At the very least you have to set priorities or else nothing will get done. Perhaps you've heard the parable of the big rocks, made popular by FranklinCovey, one of the world's leading organization and planning firms. If I may offer my own interpretation: Think of your life as a big bucket into which you must fit various items (rocks, pebbles sand). The "big rocks" are the things that are really important to you: things like finding a job or graduating from college with a good g.p.a. or saving a downpayment for a house. These are the things that can change your life for the better. The "pebbles" are the things that keep us alive and keep us sane (our current job, eating, getting a good night's sleep, balancing the checkbook). "Sand" represents all the things we'd like to be doing, like playing video games or partying with friends or reading the newspaper or taking a nap in the garden.

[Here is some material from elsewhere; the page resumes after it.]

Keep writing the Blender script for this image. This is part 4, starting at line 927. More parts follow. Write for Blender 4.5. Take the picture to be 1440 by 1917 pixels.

If you put the big rocks in the bucket first, then the pebbles which you pour in will settle between the rocks, and the sand will settle between the pebbles. But if you start with the little stuff, you'll find that your bucket is full in no time and there's no space to fit in the big rocks. It's a sort of trickle-down theory: If you are organized at the top with priorities, the rest will pretty much organize itself.
So make time to sort out your priorities. It doesn't have to be long-term goals. Right now it's "What do I absolutely, positively have to do TODAY to make the next day, the next week, the next month go smoothly?"
"O Muse of organization, give me the time and the endurance to sort through all those journal articles!"